◆ Set task ◆
Wherever "left" appears in a line, list that line.

◆ Collected data ◆
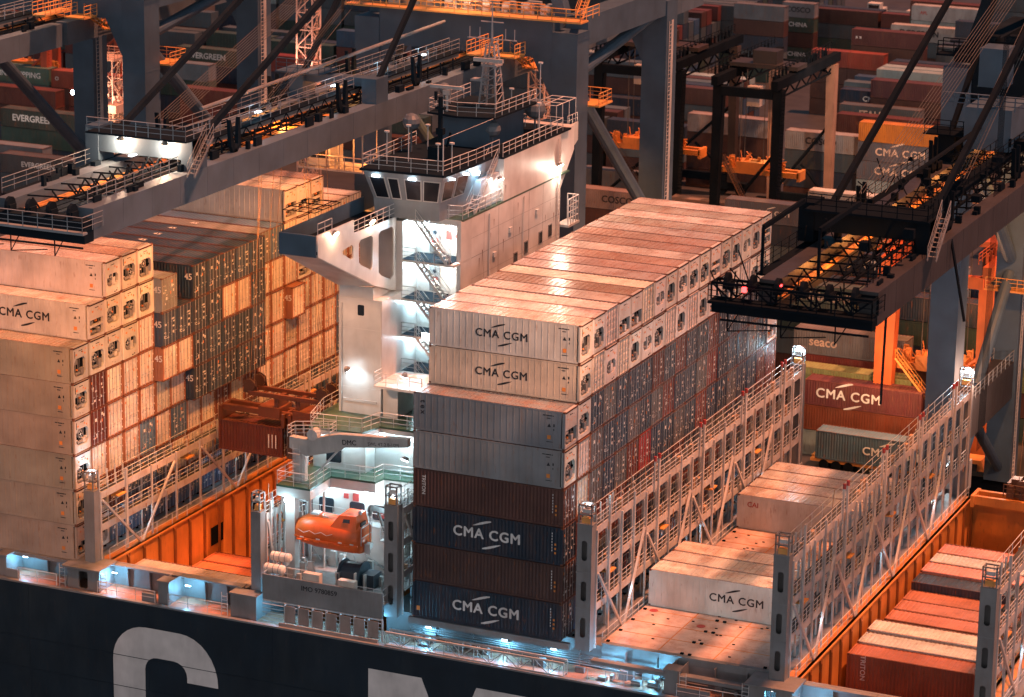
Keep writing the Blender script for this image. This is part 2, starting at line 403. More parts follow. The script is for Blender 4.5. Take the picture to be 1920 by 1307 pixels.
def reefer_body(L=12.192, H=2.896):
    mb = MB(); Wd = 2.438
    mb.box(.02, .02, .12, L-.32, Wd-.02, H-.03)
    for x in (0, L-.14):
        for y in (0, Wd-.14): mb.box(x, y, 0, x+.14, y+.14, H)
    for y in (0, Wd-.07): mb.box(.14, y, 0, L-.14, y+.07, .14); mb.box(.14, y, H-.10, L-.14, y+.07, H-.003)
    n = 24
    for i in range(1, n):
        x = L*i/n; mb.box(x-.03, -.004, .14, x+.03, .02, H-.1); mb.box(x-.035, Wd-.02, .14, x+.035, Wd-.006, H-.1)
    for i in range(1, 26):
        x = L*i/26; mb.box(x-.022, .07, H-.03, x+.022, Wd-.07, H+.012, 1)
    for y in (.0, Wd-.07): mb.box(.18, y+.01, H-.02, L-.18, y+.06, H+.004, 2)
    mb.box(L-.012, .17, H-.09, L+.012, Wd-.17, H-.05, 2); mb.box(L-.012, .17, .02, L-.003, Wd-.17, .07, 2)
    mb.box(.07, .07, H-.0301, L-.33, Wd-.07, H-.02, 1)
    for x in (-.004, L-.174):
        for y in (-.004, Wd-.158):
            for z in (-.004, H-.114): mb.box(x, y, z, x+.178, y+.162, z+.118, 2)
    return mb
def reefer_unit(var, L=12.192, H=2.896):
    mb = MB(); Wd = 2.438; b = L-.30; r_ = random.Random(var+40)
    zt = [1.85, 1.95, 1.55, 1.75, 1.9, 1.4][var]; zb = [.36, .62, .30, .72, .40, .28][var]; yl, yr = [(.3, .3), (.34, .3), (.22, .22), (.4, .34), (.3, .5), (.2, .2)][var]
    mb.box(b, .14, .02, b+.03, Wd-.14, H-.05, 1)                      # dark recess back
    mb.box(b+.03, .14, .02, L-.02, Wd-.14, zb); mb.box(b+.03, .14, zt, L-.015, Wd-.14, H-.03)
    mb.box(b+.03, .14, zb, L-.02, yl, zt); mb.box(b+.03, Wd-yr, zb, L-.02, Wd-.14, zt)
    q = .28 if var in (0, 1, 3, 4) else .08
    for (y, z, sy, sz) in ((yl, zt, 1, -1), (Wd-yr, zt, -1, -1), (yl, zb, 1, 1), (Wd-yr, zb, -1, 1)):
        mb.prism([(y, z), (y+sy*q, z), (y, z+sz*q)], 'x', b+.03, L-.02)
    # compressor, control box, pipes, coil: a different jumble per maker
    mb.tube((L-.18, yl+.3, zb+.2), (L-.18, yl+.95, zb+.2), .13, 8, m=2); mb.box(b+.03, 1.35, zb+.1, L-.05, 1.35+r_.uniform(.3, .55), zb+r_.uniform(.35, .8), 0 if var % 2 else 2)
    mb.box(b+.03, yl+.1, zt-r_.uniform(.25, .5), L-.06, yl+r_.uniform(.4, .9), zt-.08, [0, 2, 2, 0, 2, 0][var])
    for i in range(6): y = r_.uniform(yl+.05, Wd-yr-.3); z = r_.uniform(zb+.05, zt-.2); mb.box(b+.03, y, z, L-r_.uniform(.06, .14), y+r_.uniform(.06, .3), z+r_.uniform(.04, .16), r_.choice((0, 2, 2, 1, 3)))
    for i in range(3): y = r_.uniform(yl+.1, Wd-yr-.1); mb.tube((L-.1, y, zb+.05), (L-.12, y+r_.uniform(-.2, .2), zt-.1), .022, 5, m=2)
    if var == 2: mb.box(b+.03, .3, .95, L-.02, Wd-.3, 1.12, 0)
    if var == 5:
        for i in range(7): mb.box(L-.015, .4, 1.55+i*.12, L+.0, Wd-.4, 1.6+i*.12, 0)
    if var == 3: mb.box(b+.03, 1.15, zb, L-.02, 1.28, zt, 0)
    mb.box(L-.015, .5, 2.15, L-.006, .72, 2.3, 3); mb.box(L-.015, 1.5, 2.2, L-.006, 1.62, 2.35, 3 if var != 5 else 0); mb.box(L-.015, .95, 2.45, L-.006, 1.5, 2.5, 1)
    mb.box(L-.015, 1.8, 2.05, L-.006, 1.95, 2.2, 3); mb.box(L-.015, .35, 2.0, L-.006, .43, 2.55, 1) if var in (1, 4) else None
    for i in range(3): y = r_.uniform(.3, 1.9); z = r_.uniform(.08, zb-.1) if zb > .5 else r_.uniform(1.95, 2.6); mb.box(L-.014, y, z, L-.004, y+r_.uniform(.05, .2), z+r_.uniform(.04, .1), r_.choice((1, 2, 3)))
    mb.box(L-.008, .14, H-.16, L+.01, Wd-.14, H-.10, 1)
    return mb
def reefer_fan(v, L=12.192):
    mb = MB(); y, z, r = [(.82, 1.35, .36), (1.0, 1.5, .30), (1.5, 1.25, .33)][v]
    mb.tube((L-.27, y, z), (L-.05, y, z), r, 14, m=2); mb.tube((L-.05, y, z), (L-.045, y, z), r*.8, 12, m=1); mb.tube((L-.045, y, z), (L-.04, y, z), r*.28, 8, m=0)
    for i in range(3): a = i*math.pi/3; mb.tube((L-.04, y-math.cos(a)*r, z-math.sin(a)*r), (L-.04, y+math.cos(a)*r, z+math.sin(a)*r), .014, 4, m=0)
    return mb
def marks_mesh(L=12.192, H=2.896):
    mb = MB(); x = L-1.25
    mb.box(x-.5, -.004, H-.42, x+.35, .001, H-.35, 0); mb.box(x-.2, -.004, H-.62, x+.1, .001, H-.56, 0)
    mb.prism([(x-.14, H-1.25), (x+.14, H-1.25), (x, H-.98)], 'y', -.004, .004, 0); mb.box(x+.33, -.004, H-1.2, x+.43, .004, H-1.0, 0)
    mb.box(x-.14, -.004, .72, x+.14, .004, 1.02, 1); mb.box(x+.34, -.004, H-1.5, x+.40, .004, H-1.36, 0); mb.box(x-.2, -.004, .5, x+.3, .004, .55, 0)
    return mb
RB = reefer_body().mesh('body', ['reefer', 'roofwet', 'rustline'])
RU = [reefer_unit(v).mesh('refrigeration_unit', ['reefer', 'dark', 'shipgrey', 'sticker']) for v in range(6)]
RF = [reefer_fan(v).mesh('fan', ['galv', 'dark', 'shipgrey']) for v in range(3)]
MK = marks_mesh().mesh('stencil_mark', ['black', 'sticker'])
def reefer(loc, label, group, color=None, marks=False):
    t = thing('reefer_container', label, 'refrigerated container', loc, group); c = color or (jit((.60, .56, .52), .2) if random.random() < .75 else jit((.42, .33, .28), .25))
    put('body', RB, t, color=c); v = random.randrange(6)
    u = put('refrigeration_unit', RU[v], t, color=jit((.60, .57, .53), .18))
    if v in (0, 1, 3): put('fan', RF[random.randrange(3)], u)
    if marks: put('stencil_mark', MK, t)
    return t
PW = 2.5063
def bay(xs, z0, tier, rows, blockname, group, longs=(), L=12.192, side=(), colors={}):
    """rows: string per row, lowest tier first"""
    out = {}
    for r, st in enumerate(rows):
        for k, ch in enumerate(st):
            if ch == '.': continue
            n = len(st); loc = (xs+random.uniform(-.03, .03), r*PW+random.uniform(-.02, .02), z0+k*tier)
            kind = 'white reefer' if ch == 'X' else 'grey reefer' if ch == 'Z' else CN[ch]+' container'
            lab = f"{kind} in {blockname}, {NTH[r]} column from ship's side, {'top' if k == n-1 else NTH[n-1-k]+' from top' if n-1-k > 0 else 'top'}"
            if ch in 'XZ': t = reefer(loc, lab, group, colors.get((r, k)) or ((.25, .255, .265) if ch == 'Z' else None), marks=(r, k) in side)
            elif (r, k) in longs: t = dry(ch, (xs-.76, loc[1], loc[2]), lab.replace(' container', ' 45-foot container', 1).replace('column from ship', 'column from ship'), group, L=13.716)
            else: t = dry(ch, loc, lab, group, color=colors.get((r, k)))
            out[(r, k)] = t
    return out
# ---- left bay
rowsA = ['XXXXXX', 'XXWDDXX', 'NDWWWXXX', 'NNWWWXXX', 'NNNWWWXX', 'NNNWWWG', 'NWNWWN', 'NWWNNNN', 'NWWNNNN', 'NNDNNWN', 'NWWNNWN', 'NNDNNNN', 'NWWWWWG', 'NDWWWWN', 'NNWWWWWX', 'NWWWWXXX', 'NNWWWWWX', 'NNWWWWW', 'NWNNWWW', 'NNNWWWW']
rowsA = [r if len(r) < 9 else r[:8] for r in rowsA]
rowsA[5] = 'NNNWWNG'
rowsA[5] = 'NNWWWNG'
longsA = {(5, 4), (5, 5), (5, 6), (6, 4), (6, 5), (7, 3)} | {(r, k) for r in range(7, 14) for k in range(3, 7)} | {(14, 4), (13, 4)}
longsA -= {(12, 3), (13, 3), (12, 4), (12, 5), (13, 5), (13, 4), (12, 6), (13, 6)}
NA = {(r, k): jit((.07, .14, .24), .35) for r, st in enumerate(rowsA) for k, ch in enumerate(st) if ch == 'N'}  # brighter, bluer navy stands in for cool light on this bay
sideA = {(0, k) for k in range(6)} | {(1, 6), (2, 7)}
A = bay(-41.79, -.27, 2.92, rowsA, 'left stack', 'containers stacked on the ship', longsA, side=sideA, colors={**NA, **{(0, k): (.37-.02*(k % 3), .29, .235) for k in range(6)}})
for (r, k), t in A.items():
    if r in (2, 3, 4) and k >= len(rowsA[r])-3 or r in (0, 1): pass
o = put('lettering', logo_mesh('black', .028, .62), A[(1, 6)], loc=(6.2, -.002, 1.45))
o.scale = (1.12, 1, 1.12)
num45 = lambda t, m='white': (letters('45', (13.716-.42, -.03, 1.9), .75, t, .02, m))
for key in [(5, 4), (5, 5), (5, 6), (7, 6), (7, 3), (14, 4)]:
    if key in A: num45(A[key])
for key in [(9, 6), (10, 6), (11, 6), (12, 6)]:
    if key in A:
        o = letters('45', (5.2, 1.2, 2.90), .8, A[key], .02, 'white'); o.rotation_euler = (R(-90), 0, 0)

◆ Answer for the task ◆
# ---- left bay
A = bay(-41.79, -.27, 2.92, rowsA, 'left stack', 'containers stacked on the ship', longsA, side=sideA, colors={**NA, **{(0, k): (.37-.02*(k % 3), .29, .235) for k in range(6)}})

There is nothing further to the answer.